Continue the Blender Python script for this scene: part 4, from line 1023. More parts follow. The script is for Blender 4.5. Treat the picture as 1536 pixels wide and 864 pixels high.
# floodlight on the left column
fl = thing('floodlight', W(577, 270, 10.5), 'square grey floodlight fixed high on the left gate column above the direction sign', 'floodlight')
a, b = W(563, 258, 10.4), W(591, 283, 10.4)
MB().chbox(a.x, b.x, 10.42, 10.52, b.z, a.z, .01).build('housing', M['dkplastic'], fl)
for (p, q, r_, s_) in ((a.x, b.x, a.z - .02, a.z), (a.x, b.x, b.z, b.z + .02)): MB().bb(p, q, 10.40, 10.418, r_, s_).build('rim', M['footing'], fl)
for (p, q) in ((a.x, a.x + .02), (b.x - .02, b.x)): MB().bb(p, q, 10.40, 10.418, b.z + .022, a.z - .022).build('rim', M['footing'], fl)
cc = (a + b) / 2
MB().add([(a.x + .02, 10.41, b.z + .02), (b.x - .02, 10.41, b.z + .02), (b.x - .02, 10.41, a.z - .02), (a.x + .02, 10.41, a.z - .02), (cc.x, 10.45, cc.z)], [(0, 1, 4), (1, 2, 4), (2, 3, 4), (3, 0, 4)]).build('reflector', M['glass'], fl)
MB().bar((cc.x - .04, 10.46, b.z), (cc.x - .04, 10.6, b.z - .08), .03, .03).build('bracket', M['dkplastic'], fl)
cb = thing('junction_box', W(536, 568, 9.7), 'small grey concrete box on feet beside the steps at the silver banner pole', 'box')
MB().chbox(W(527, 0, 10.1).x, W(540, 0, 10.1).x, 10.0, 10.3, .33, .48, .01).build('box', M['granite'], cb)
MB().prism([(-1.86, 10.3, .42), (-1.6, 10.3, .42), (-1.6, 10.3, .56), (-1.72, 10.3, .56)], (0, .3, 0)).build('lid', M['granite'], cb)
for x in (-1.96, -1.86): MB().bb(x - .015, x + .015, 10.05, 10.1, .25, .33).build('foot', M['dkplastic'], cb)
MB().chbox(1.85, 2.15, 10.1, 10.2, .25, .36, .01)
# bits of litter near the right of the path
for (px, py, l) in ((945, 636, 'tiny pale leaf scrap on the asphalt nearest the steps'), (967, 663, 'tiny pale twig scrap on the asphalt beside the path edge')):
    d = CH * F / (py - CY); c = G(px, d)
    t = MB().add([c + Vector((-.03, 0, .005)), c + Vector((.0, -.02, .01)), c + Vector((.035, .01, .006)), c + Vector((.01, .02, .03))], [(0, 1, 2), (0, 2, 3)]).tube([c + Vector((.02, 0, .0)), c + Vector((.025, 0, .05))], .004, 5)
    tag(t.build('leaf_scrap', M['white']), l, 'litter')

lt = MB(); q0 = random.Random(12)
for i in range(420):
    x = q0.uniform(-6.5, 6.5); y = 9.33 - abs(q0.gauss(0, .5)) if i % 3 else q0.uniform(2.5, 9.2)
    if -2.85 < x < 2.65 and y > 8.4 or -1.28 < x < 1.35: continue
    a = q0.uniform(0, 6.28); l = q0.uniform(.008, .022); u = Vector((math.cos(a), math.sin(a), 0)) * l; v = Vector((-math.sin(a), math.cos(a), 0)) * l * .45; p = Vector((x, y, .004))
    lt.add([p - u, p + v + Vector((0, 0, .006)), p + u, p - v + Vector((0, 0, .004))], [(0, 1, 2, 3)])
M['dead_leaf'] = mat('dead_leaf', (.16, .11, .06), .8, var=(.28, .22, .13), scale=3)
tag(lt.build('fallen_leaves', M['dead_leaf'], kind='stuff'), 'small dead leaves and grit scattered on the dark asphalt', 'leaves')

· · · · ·

- Exercise details:
Looking at the listing above, count the lines that contain "high" and give nothing but the number.

- Expected output:
2